Waves is a powerful story, told in an unashamedly bravura style by writer/director Trey Edward Shults, whose last film was the underrated It Comes at Night. He focuses here on the lives of a middle-class black family living in Florida. The opening scenes set out Shults’ stall in no uncertain manner, as the camera swoops and spins giddily around the interior of a crowded vehicle, as exuberant as the laughing passengers.
We are looking in on scenes from the life of Tyler (Kelvin Harrison Jnr), a handsome high school pupil preparing for a bright future at college. Driven by his ambitious father, Ronald (Sterling K Brown), and his more pragmatic stepmother, Catherine (Reneé Elise Goldsberry), Tyler is an active member of his school’s wrestling team and spends every spare moment he can training hard for an upcoming competition.
But Tyler harbours a secret – he’s actually suffering from a serious muscle injury. Doctors have warned him to refrain from exercise, but he continues to push himself and regularly raids his father’s supply of powerful painkillers in order to make it through each bout. To add to his woes, his girlfriend, Alexis (Alexa Donie), has missed her period and, as the weeks pass, is unsure of what she wants to do about the situation. As the pressure steadily builds, Tyler finds himself spiralling, inevitably, out of control…
The film’s second half abruptly switches its attention to Tyler’s younger sister, Emily (Taylor Russell), who has lived in her brother’s shadow for most of her life. When she meets up with shy, gawky Luke (Lucas Hedges), the ensuing romance helps her to blossom and she starts to discover her own identity. Then she finds out that Luke, one of her brother’s teammates, has his own demons to face…
While the story itself is not exactly undiscovered territory, the telling is extraordinary. Shults uses his cameras to reflect the different moods, employing vivid colours, eerie flashbacks, even sometimes changing the ratio of the screen to enhance the various emotions of the piece, aided by an evocative soundtrack from Trent Reznor and Atticus Ross.
Shults learned his craft as a cinematographer on the films of Terence Malick and some of the great director’s influences are apparent here but, in fairness, the film never strays into the glacial emptiness that typifies Malick’s recent output – and is all the better for that.

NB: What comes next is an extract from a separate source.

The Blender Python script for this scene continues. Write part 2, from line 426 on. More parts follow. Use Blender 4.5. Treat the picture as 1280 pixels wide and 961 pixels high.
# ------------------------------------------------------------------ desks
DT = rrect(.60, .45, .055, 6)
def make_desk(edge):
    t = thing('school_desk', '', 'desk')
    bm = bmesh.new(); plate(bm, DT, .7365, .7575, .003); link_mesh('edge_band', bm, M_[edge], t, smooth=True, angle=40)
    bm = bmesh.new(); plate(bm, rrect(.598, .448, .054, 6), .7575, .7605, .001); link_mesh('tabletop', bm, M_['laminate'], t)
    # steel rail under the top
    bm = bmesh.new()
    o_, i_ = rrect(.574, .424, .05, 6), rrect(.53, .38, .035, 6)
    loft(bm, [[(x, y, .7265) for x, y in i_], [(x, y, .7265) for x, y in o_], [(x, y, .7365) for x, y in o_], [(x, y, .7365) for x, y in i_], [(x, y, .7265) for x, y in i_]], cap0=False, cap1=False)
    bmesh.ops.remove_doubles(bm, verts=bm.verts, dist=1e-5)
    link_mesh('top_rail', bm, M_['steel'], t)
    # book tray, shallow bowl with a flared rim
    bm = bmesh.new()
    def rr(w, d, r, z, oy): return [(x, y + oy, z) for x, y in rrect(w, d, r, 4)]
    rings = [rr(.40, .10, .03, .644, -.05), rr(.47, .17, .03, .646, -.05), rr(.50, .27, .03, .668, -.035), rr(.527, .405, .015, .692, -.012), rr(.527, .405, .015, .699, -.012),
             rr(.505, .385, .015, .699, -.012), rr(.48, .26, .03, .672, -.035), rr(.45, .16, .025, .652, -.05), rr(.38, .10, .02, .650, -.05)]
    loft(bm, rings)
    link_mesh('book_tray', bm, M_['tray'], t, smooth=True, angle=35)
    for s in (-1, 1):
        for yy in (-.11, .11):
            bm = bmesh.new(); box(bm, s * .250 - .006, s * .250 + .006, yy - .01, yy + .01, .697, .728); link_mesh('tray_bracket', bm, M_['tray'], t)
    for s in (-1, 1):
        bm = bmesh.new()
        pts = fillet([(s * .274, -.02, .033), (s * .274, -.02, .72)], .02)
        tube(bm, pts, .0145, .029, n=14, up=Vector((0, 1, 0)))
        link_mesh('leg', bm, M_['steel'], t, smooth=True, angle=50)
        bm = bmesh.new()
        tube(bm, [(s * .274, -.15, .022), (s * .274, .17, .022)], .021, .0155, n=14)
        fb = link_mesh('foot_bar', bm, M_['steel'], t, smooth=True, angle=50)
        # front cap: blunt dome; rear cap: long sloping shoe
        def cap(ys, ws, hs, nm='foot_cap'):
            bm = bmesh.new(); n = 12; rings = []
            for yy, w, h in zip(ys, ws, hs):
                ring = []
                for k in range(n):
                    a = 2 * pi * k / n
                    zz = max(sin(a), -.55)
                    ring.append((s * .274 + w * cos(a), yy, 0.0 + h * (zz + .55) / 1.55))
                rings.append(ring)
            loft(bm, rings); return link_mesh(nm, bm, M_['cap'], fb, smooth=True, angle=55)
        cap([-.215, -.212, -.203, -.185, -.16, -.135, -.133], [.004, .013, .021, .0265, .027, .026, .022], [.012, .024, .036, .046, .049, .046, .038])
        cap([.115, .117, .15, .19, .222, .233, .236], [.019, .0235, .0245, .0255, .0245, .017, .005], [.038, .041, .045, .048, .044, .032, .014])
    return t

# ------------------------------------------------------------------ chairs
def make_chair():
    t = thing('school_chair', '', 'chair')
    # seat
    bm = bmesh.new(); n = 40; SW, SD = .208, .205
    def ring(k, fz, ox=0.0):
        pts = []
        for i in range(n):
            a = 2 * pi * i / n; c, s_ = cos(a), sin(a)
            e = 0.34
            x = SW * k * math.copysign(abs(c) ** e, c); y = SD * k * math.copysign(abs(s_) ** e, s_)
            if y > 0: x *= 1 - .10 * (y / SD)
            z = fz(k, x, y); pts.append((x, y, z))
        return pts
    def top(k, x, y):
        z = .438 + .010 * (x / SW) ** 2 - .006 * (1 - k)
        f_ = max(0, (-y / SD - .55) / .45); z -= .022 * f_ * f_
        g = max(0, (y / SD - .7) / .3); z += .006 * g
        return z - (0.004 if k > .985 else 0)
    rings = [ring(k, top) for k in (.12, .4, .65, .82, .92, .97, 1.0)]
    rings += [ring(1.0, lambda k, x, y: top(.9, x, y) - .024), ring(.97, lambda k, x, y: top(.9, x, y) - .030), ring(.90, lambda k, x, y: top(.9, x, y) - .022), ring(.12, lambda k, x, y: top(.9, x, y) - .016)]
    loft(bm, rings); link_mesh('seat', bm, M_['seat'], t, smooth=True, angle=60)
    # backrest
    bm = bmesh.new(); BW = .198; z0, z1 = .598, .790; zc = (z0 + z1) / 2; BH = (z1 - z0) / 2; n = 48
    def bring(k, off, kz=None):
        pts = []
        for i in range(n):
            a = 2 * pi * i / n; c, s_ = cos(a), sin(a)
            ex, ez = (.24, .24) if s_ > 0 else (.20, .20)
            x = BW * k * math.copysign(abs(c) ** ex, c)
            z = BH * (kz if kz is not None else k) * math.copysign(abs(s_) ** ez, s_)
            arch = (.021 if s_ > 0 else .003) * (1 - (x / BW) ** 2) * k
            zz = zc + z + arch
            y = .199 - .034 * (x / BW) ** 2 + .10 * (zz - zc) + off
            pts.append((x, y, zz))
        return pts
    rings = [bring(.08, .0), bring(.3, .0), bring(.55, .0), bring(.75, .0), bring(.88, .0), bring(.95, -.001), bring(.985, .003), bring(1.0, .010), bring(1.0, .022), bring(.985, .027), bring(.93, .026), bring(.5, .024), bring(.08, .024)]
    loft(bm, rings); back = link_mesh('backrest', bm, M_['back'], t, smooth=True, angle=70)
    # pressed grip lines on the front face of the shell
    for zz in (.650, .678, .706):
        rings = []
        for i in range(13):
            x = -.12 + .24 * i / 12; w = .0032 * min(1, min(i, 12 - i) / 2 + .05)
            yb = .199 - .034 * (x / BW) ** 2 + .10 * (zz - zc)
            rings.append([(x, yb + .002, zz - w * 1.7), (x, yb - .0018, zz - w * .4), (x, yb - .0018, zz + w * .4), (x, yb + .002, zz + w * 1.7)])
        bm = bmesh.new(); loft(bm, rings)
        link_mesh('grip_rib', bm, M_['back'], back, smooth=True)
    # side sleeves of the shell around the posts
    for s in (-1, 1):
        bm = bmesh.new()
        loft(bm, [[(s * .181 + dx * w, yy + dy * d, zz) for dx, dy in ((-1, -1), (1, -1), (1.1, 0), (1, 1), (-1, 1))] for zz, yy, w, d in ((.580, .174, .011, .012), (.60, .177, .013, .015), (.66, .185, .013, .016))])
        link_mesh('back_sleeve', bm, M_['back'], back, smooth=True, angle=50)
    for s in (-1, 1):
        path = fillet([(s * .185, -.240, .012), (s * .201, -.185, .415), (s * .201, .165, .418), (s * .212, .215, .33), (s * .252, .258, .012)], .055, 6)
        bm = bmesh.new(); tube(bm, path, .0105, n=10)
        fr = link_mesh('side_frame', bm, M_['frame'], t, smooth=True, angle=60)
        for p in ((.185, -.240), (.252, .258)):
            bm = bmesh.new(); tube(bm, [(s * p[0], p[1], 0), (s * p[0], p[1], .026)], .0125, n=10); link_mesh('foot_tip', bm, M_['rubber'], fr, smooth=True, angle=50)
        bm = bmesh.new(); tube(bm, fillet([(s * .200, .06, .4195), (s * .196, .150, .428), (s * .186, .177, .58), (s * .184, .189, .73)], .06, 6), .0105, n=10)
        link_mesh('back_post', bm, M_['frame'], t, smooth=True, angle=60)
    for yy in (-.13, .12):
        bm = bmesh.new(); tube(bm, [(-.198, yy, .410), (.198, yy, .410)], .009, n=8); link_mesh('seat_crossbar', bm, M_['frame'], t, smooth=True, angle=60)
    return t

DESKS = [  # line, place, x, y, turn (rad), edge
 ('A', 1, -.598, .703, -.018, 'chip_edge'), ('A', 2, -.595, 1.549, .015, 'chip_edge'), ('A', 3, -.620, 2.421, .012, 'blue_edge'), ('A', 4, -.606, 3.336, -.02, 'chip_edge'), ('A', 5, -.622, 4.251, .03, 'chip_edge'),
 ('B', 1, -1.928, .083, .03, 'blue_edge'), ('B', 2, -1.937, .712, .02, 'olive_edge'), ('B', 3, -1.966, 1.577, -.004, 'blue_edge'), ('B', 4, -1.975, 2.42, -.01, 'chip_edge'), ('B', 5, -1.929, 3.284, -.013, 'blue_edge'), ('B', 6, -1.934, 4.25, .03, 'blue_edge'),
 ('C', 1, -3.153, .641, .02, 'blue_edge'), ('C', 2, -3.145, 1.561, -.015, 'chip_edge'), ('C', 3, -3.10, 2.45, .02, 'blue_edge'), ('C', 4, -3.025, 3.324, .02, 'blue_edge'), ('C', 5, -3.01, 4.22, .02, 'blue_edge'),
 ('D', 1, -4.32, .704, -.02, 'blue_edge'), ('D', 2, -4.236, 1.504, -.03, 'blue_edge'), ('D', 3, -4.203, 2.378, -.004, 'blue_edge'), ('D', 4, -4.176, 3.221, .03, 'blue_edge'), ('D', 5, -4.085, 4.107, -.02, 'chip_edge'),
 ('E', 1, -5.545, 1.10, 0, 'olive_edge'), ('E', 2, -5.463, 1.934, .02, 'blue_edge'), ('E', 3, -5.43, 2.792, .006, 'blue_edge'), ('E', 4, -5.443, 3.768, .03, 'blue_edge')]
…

Waves is an affecting meditation on love, loss and the process of healing. While Harrison Jnr has the showier role, it’s Russell who really impresses here, as her formerly repressed character gradually emerges from its cocoon and takes flight.
The film won’t be for everyone. Those who prefer a director who reigns in the visual tricks may find the impressionistic cinematography too intrusive. But, for those who admire the director’s art, Waves is a brilliant example of how it’s done.